You're awesome, too! I'm really glad I accomplished what I did, but I'm also really glad for a break. I do want to port to Android, but yeah, that will be a while. Sooner rather than later, I'll want to look at replacing word definitions first. I think the crowdsourcing idea we talked about before is a great one, and getting closer to reality. I personally have a bunch of reorganizing work to do before doing anything to set it up, though.

I also feel the same about getting mugged! I used to whip out my laptop on the train all the time, and now I use my iPad. I'm not sure which one I'm more nervous about people trying to steal.

" ... it constantly pops up when I'm thinking about other things."
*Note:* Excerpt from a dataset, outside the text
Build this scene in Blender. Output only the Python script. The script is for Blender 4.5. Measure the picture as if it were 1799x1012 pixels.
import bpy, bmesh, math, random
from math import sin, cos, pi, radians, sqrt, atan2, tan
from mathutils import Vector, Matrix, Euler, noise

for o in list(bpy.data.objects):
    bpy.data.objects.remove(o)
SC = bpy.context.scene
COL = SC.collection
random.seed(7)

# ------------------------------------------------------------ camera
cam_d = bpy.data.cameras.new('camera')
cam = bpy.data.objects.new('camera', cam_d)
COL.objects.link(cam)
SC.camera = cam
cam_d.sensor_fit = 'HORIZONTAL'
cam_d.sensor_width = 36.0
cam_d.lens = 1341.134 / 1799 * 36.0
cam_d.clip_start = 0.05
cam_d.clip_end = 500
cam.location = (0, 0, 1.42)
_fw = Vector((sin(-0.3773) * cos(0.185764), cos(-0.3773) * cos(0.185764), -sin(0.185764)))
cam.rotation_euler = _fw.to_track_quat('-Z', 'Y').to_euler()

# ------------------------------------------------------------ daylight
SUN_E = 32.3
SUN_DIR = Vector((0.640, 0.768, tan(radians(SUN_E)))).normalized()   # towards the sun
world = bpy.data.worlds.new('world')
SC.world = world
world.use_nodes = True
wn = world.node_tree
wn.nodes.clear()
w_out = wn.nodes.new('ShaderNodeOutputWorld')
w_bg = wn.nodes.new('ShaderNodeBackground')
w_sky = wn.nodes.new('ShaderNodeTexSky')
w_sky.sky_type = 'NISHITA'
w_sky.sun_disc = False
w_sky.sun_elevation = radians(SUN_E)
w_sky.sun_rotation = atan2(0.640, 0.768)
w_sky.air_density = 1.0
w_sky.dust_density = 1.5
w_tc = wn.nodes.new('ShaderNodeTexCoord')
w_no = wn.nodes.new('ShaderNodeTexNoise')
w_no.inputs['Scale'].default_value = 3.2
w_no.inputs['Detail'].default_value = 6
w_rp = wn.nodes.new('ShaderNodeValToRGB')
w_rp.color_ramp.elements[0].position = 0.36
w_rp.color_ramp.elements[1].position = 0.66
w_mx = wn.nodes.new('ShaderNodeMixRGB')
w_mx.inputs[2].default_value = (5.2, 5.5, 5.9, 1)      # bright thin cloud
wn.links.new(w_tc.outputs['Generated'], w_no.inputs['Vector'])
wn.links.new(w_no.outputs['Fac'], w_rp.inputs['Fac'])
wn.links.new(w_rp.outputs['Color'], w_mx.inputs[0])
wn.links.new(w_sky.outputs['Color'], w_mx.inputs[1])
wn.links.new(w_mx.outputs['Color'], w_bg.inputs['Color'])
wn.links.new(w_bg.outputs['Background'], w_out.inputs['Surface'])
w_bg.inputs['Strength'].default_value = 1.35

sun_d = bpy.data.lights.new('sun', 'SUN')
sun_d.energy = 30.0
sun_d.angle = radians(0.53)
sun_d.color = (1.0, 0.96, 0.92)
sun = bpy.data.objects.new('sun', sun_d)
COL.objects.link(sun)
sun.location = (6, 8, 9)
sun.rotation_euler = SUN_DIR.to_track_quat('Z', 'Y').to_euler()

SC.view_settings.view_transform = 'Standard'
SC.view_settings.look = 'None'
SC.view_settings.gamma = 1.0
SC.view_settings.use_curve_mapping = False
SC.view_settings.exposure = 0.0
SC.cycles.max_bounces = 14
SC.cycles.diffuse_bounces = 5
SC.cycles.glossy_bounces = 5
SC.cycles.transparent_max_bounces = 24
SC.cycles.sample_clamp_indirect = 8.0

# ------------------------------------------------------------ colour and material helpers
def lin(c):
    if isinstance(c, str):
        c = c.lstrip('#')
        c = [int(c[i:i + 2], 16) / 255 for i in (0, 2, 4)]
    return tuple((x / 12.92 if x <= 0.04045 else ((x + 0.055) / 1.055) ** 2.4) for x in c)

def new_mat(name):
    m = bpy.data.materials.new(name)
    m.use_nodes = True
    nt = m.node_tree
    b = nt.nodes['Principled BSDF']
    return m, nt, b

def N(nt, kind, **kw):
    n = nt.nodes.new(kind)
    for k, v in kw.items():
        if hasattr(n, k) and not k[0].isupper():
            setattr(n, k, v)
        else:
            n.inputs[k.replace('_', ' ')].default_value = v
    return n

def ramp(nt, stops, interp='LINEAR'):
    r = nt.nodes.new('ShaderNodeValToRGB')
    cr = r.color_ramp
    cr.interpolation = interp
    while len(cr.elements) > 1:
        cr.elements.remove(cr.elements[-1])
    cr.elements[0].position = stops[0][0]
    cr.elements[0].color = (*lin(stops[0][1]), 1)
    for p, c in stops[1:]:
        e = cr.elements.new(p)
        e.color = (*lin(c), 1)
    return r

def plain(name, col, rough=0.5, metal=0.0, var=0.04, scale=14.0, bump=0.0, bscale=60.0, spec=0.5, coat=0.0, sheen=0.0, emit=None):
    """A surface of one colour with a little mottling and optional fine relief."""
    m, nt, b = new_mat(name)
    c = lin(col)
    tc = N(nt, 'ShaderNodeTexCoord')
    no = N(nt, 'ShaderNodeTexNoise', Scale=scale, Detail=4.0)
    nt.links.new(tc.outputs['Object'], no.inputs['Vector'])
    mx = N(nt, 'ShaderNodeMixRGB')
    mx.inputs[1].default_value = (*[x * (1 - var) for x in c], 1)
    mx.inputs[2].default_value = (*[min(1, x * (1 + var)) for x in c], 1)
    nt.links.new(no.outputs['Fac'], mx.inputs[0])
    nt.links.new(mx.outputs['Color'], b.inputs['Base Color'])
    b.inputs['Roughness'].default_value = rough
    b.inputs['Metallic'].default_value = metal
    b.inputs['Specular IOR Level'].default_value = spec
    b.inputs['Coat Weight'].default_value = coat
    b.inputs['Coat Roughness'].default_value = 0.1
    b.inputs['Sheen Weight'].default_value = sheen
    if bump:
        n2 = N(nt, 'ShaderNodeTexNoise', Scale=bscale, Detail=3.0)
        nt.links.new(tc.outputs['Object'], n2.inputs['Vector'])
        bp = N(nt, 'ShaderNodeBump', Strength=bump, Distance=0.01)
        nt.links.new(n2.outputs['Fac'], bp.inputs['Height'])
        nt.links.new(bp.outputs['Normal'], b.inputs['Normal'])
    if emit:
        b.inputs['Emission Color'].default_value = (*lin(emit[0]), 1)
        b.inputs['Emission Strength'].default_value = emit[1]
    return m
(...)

When I've been working intensely on something, and then want to set it aside for a time, related items keep popping up in my head for quite awhile after. I find that if I jot the things down on a piece of paper I can get my head to stop listing and relisting the items like a grocery list. The act of writing them down seems to get my brain to let them go.

Thanks for the tip... a few years ago I jumped on the Getting Things Done wagon. Dutifully capturing all the tasks that pop into my mind is just about the only practice from the GTD method that I've completely mastered. I'm not so good an organizing and processing them lately, but at least they are written down. It does help a lot to get it out of the head and into a system. Now I just need to work on the system!